A lei da Reforma Agrária só seria aprovada e publicada em julho de 1975, mas a ocupação de terras já tinha começado antes. Em novembro de 1974, há cinco décadas, o Governo dava pequenos passos no sentido de obrigar os proprietários abstencionistas a tirar rendimento das suas herdades.
Na edição de dia 23 de novembro de 1974, na primeira página, o “Diário do Alentejo” titulava em letras grandes: “Governo vai arrendar herdades no Alentejo” e revelava que o secretário de Estado da Agricultura, Esteves Belo, numa entrevista ao jornal “A Capital”, tinha referido que “de acordo com informações de que [dispunha] no Alentejo havia terras incultas ou subaproveitadas”, e que, por isso, o Governo tinha aprovado “um diploma que prevê que o Estado possa fazer o arrendamento das terras nas quais não haja a necessária, e indispensável intensificação cultural”.
O Governo lamentava que a comunicação social, na altura, não lhe tivesse dado a “relevância que merecia”, mas confiava que o documento já seria suficientemente conhecido, “de forma a que esses proprietários ou rendeiros que estejam a cultivar essas terras saibam que terão de intensificar as culturas, porque, se assim não suceder, o Estado não deixará de intervir”.

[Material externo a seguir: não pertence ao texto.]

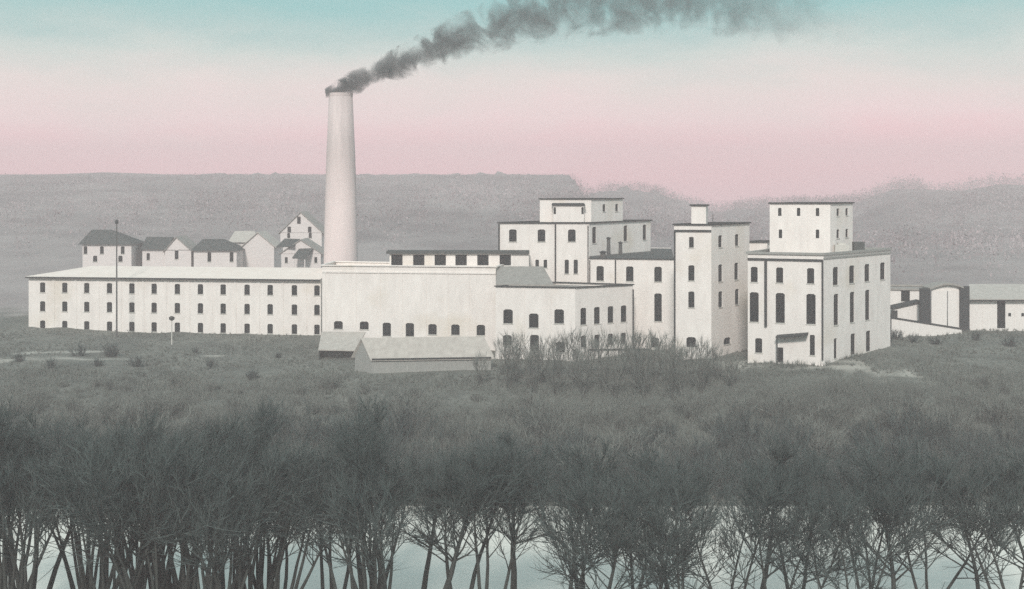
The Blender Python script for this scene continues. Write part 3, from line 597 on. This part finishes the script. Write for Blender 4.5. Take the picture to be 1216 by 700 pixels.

O Estado dispunha-se, assim, a “fazer o arrendamento dessas terras, para, directamente ou através de cooperativas de produção, que apoiaremos e estimularemos, obter o maior rendimento, a maior produção, visto que pode esperar-se que em face das necessidades acrescidas a nível mundial, e de certas limitações nos mercados internacionais, as nossas necessidades de abastecimento deverão ser devidamente acauteladas, e não haverá melhor maneira de o fazer do que aumentar a produção nacional”, dizia o governante.
Esteves Belo adiantava até que já tinha tido contactos nesse sentido, nomeadamente, “com proprietários relativamente a duas herdades, e hoje à tarde vou ter nova reunião com vista ao seu arrendamento. Uma tem 3500 hectares e outra 3800. Estas, segundo as informações que temos, não satisfazem os padrões mínimos de intensificação cultural. Independentemente disso, estamos a procurar, através das associações, dos serviços regionais, dos trabalhadores rurais e de uma comissão que anda a percorrer o Alentejo, indicação de propriedades que não estejam devidamente cultivadas”.

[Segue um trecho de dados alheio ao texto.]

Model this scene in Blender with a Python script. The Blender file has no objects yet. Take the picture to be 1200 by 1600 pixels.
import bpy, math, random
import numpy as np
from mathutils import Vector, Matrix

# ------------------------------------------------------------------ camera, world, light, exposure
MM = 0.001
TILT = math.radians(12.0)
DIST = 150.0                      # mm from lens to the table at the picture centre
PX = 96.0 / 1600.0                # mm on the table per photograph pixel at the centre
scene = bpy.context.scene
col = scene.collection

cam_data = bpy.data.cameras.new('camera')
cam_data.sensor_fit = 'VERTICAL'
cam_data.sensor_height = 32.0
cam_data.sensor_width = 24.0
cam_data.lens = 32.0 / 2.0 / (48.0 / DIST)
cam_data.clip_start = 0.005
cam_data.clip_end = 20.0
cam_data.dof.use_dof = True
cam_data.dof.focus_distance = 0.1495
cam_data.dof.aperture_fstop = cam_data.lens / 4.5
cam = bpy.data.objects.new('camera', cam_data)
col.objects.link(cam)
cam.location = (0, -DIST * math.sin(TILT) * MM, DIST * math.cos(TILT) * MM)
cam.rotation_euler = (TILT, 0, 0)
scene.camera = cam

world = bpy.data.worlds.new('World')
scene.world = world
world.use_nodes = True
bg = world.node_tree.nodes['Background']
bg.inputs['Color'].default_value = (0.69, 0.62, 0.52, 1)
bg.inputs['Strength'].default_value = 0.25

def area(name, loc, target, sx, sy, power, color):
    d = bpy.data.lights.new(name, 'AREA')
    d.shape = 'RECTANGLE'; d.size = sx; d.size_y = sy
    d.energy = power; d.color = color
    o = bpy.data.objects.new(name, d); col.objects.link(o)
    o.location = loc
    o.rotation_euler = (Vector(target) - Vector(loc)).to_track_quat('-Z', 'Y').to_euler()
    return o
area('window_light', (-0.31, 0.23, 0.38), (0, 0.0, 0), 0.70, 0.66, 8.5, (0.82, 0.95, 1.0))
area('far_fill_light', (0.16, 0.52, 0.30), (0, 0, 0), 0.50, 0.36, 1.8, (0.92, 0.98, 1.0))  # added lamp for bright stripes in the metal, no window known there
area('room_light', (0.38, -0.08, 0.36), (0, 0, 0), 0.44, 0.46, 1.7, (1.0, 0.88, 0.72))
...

Na edição seguinte, o “DA” trazia mais informações sobre o assunto e explicava quem ficaria responsável pela implementação desta política no terreno e que seria o Instituto de Reorganização Agrária (IRA).A esta instituição “foi conferido o direito de tomar de arrendamento as terras incultas ou subaproveitadas, desde que o proprietário que as explore directamente declare, num prazo de 15 dias, após ter sido notificado, não desejar proceder ao seu aproveitamento adequado ou não procedo, no prazo em que lhe for determinado, ao seu aproveitamento”.

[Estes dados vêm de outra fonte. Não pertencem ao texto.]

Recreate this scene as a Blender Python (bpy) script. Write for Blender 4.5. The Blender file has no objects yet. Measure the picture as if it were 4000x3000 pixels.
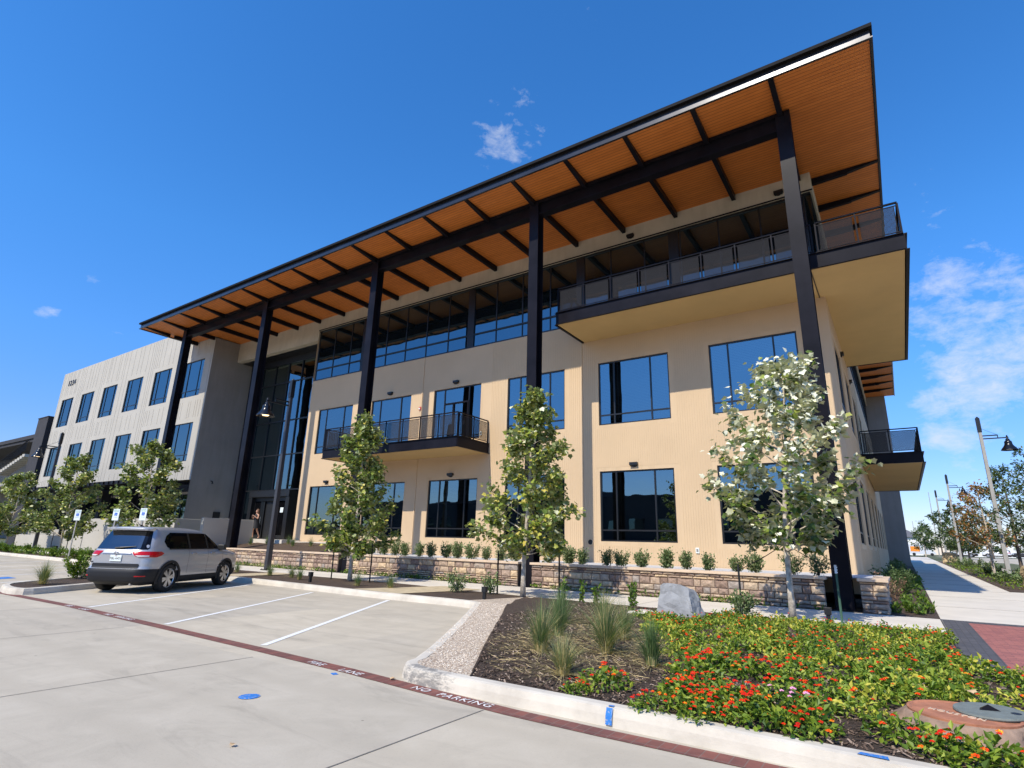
import bpy, bmesh, math, random
from math import sin, cos, pi, radians, sqrt, atan2
from mathutils import Vector, Matrix, noise
R = random.Random(7)
SC = bpy.context.scene
COL = SC.collection

# ------------------------------------------------------------------ camera
cam_d = bpy.data.cameras.new('camera')
cam = bpy.data.objects.new('camera', cam_d); COL.objects.link(cam)
SC.camera = cam
cam_d.sensor_width = 36.0
cam_d.lens = 36.0 * 2180.38 / 4000.0
cam_d.clip_end = 3000; cam_d.clip_start = 0.05
YAW, PITCH, ROLL = 0.5998064, 0.2776434, -0.0267077
fw = Vector((-sin(YAW) * cos(PITCH), cos(YAW) * cos(PITCH), sin(PITCH)))
rt = Vector((cos(YAW), sin(YAW), 0)); dn = -rt.cross(fw)
r2 = cos(ROLL) * rt + sin(ROLL) * dn; d2 = -sin(ROLL) * rt + cos(ROLL) * dn
m = Matrix((r2, -d2, -fw)).transposed().to_4x4(); m.translation = (0, 0, 1.5)
cam.matrix_world = m

# ------------------------------------------------------------------ view, sun, sky
SC.view_settings.view_transform = 'Standard'
SC.view_settings.look = 'None'
SC.view_settings.exposure = 0.06
SC.view_settings.gamma = 1.0
SUN_EL, SUN_AZ = radians(47.2), radians(185.3)
sd = Vector((sin(SUN_AZ) * cos(SUN_EL), cos(SUN_AZ) * cos(SUN_EL), sin(SUN_EL)))
sl = bpy.data.lights.new('sun', 'SUN'); sl.energy = 4.9; sl.angle = radians(0.53); sl.color = (1.0, 0.925, 0.785)
so = bpy.data.objects.new('sun', sl); COL.objects.link(so)
so.rotation_euler = sd.to_track_quat('Z', 'Y').to_euler()

W = bpy.data.worlds.new("World"); SC.world = W; W.use_nodes = True
nt = W.node_tree; N = nt.nodes; L = nt.links; N.clear()
def nn(tree, typ, **kw):
    n = tree.nodes.new(typ)
    for k, v in kw.items():
        if k.startswith('i_'):
            n.inputs[int(k[2:])].default_value = v
        else: setattr(n, k, v)
    return n
sky = nn(nt, 'ShaderNodeTexSky', sky_type='NISHITA', sun_disc=False, sun_elevation=SUN_EL, sun_rotation=SUN_AZ,
         altitude=200, air_density=1.0, dust_density=0.2, ozone_density=3.0)
hs = nn(nt, 'ShaderNodeHueSaturation'); hs.inputs['Saturation'].default_value = 1.27; hs.inputs['Value'].default_value = 1.27
hs.inputs['Hue'].default_value = 0.497
L.new(sky.outputs[0], hs.inputs['Color'])
hz = nn(nt, 'ShaderNodeMix', data_type='RGBA', blend_type='MULTIPLY'); hz.inputs['Factor'].default_value = 1.0
tc = nn(nt, 'ShaderNodeTexCoord')
sep = nn(nt, 'ShaderNodeSeparateXYZ'); L.new(tc.outputs['Generated'], sep.inputs[0])
def wm(op, a, b=None, c=None, clamp=False):
    n = nn(nt, 'ShaderNodeMath', operation=op, use_clamp=clamp)
    for i, x in enumerate((a, b, c)):
        if x is None: continue
        if isinstance(x, (int, float)): n.inputs[i].default_value = x
        else: L.new(x, n.inputs[i])
    return n.outputs[0]
zc = wm('MAXIMUM', sep.outputs[2], 0.03)
L.new(hs.outputs[0], hz.inputs['A'])
hr_ = nn(nt, 'ShaderNodeValToRGB'); L.new(zc, hr_.inputs[0]); e_ = hr_.color_ramp.elements; e_[0].position = .03; e_[0].color = (.58, .56, .74, 1); e_[1].position = .45; e_[1].color = (.86, 1.05, 1.27, 1)
q_ = e_.new(.16); q_.color = (.66, .70, .96, 1); q_ = e_.new(.28); q_.color = (.78, .90, 1.15, 1)
L.new(hr_.outputs[0], hz.inputs['B'])
comb = nn(nt, 'ShaderNodeCombineXYZ')
L.new(wm('DIVIDE', sep.outputs[0], wm('ADD', zc, .08)), comb.inputs[0]); L.new(wm('DIVIDE', sep.outputs[1], wm('ADD', zc, .08)), comb.inputs[1])
def wnoise(scale, detail, rough, dist=0.0, loc=(0, 0, 0), sc3=(1, 1, 1)):
    mp = nn(nt, 'ShaderNodeMapping'); mp.inputs['Location'].default_value = loc; mp.inputs['Scale'].default_value = sc3
    L.new(tc.outputs['Generated'], mp.inputs[0])
    n = nn(nt, 'ShaderNodeTexNoise'); n.inputs['Scale'].default_value = scale; n.inputs['Detail'].default_value = detail
    n.inputs['Roughness'].default_value = rough; n.inputs['Distortion'].default_value = dist
    L.new(mp.outputs[0], n.inputs['Vector']); return n.outputs['Fac']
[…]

E para que não subsistissem dúvidas explicava-se que se consideravam “terras incultas aquelas que, podendo ser economicamente aproveitadas, não são objecto de exploração, bem como as terras cobertas de pastos naturais que não correspondam a uma exploração pecuária organizada, nem suportem uma carga mínima a fixar pelo Governo”.
Como já se disse, alguns meses depois avançariam as ocupações de terras e nasciam as cooperativas e unidades coletivas de produção. Foi o período que ficou conhecido como Reforma Agrária e que só seria interrompido em 1977, aquando da publicação daquela que ficou conhecida como a lei Barreto e que permitiriam a devolução das terras aos seus antigos proprietários.